■ Exercise data
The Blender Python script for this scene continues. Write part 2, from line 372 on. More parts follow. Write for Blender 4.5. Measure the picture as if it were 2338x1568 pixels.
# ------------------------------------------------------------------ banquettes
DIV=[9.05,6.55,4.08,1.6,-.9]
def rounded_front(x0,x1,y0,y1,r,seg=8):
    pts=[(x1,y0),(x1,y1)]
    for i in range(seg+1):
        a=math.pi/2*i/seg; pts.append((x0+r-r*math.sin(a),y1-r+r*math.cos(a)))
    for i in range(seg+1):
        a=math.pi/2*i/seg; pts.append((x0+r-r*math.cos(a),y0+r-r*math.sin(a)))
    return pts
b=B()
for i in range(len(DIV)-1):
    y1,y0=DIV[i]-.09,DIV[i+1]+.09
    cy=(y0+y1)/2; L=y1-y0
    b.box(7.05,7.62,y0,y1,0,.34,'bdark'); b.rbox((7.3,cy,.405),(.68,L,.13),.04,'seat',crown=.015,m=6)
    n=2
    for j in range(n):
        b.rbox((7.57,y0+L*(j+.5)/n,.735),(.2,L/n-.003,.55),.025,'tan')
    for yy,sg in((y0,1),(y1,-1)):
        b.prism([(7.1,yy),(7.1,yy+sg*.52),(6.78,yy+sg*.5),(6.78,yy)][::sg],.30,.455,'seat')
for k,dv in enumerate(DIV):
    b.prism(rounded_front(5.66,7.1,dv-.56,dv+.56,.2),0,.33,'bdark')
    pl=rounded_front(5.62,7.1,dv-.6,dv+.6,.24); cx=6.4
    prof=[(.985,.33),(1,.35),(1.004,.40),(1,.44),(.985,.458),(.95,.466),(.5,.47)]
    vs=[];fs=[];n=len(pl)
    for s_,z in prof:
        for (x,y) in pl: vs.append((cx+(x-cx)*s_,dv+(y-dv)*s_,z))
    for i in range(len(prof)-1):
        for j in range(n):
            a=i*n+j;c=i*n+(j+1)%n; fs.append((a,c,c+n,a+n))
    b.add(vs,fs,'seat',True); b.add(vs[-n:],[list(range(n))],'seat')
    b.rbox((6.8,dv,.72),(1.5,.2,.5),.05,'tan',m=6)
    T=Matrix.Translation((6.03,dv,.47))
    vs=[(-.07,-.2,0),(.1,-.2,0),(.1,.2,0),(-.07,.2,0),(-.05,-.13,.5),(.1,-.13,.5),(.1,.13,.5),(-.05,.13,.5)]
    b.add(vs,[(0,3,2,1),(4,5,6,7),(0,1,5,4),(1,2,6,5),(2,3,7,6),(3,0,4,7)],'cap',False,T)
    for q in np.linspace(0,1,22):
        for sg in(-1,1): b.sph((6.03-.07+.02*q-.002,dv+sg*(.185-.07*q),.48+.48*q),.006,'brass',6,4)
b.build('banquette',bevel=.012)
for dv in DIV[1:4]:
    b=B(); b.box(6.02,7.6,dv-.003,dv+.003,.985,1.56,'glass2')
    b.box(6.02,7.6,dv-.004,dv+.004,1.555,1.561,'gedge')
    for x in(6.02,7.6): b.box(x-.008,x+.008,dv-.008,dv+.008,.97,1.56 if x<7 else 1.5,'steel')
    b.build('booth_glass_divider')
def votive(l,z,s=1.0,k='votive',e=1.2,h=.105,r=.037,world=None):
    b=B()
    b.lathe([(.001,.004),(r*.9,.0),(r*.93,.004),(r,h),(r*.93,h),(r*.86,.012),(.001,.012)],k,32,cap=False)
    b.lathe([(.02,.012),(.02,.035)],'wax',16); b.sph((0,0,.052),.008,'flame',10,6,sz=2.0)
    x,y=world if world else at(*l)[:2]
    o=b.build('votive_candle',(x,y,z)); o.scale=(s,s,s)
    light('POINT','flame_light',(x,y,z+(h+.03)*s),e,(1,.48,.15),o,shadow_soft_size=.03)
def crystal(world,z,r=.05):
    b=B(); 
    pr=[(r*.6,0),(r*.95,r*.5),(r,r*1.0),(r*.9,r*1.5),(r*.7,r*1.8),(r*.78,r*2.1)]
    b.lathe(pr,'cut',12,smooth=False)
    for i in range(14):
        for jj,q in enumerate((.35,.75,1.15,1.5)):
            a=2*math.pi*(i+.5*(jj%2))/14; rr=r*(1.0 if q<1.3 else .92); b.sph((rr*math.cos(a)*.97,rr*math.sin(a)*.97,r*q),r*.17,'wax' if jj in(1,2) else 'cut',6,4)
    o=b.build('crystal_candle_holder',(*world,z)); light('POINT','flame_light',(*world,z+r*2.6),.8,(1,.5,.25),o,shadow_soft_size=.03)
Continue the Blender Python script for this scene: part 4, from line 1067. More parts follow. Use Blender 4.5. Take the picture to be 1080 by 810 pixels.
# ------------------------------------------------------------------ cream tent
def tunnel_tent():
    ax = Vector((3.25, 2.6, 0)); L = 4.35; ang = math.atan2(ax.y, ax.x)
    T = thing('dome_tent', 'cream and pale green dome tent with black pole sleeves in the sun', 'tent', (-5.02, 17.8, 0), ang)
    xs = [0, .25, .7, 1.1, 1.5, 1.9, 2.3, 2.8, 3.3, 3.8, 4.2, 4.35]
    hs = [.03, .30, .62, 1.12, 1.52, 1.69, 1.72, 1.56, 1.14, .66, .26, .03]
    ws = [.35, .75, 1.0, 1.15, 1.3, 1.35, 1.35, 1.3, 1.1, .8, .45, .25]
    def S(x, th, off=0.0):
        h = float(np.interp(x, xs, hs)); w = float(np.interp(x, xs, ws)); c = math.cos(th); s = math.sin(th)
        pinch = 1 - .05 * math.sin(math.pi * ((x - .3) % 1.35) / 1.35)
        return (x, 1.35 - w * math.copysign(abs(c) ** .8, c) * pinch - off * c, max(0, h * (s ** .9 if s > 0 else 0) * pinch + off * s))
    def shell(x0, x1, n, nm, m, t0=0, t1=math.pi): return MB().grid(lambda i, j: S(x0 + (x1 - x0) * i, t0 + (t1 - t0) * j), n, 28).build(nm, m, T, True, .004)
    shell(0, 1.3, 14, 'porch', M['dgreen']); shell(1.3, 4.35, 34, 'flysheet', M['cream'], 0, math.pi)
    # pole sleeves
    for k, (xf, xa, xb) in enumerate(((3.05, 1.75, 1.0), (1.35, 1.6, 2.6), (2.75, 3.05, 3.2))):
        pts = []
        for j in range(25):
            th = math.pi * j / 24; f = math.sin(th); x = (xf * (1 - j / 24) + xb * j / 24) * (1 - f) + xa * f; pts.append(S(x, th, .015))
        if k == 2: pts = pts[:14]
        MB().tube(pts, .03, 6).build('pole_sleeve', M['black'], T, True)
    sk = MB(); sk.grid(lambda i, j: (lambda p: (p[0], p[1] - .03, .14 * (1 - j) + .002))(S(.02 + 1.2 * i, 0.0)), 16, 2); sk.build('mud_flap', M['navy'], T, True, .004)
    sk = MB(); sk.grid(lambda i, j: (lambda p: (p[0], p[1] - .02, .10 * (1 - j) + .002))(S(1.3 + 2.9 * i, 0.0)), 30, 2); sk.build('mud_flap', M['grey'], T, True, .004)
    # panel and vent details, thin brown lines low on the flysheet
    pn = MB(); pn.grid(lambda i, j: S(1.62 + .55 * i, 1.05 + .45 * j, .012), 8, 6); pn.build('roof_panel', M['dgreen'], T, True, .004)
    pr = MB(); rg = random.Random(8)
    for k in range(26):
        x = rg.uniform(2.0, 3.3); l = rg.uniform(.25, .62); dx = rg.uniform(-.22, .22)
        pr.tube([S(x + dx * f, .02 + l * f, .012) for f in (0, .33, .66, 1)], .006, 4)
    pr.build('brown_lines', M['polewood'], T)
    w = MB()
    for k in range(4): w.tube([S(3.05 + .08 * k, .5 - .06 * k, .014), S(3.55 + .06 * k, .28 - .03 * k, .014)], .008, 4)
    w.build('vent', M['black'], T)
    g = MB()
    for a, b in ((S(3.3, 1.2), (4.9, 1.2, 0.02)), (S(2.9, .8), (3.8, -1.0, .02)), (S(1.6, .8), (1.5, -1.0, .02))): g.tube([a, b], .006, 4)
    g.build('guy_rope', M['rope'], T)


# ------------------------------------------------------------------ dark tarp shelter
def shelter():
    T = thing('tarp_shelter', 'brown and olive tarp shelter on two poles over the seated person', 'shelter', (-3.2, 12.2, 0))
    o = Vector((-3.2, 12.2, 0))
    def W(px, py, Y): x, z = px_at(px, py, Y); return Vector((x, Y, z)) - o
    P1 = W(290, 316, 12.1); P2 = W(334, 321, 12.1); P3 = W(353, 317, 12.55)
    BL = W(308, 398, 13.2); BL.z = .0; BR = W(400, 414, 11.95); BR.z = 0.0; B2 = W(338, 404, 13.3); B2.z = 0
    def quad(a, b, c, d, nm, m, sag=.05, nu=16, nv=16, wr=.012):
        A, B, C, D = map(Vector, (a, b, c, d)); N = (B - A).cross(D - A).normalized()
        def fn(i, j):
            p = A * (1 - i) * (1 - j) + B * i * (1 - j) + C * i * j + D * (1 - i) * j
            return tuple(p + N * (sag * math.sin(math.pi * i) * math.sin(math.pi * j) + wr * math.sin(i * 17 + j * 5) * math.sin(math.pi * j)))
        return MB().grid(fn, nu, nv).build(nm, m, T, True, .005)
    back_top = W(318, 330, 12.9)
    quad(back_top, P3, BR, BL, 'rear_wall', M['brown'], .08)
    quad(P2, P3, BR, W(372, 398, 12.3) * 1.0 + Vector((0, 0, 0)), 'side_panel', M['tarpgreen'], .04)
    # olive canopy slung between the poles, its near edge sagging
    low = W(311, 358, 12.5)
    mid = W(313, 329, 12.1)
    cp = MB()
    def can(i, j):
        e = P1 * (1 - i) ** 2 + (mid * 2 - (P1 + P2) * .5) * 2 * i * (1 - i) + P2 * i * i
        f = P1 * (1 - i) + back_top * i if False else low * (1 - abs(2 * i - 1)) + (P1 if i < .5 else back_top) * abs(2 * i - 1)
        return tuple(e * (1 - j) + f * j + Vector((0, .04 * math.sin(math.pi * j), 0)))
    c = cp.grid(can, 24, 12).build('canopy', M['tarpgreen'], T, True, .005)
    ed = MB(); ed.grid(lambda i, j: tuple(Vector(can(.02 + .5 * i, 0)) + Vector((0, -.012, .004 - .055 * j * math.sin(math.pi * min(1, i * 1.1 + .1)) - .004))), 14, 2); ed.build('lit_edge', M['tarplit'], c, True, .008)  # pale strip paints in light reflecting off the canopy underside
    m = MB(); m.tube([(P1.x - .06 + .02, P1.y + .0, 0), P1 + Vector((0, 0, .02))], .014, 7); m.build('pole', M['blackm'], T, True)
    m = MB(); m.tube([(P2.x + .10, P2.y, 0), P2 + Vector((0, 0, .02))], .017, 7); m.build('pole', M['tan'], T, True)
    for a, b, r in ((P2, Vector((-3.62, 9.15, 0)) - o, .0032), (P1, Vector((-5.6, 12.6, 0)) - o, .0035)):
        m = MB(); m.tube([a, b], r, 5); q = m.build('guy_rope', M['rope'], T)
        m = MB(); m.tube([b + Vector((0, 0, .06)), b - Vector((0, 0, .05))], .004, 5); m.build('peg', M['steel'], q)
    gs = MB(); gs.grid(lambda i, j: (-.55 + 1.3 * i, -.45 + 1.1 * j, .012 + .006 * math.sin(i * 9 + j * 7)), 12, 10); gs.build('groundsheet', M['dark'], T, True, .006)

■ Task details
From the very first line of the data through the line with "b.add(vs,fs,'seat',True); b.add(vs[-n:],[list(range(n))],'seat')" in it, please reproduce each line exactly and output nothing more.

■ Task response
The Blender Python script for this scene continues. Write part 2, from line 372 on. More parts follow. Write for Blender 4.5. Measure the picture as if it were 2338x1568 pixels.
# ------------------------------------------------------------------ banquettes
DIV=[9.05,6.55,4.08,1.6,-.9]
def rounded_front(x0,x1,y0,y1,r,seg=8):
    pts=[(x1,y0),(x1,y1)]
    for i in range(seg+1):
        a=math.pi/2*i/seg; pts.append((x0+r-r*math.sin(a),y1-r+r*math.cos(a)))
    for i in range(seg+1):
        a=math.pi/2*i/seg; pts.append((x0+r-r*math.cos(a),y0+r-r*math.sin(a)))
    return pts
b=B()
for i in range(len(DIV)-1):
    y1,y0=DIV[i]-.09,DIV[i+1]+.09
    cy=(y0+y1)/2; L=y1-y0
    b.box(7.05,7.62,y0,y1,0,.34,'bdark'); b.rbox((7.3,cy,.405),(.68,L,.13),.04,'seat',crown=.015,m=6)
    n=2
    for j in range(n):
        b.rbox((7.57,y0+L*(j+.5)/n,.735),(.2,L/n-.003,.55),.025,'tan')
    for yy,sg in((y0,1),(y1,-1)):
        b.prism([(7.1,yy),(7.1,yy+sg*.52),(6.78,yy+sg*.5),(6.78,yy)][::sg],.30,.455,'seat')
for k,dv in enumerate(DIV):
    b.prism(rounded_front(5.66,7.1,dv-.56,dv+.56,.2),0,.33,'bdark')
    pl=rounded_front(5.62,7.1,dv-.6,dv+.6,.24); cx=6.4
    prof=[(.985,.33),(1,.35),(1.004,.40),(1,.44),(.985,.458),(.95,.466),(.5,.47)]
    vs=[];fs=[];n=len(pl)
    for s_,z in prof:
        for (x,y) in pl: vs.append((cx+(x-cx)*s_,dv+(y-dv)*s_,z))
    for i in range(len(prof)-1):
        for j in range(n):
            a=i*n+j;c=i*n+(j+1)%n; fs.append((a,c,c+n,a+n))
    b.add(vs,fs,'seat',True); b.add(vs[-n:],[list(range(n))],'seat')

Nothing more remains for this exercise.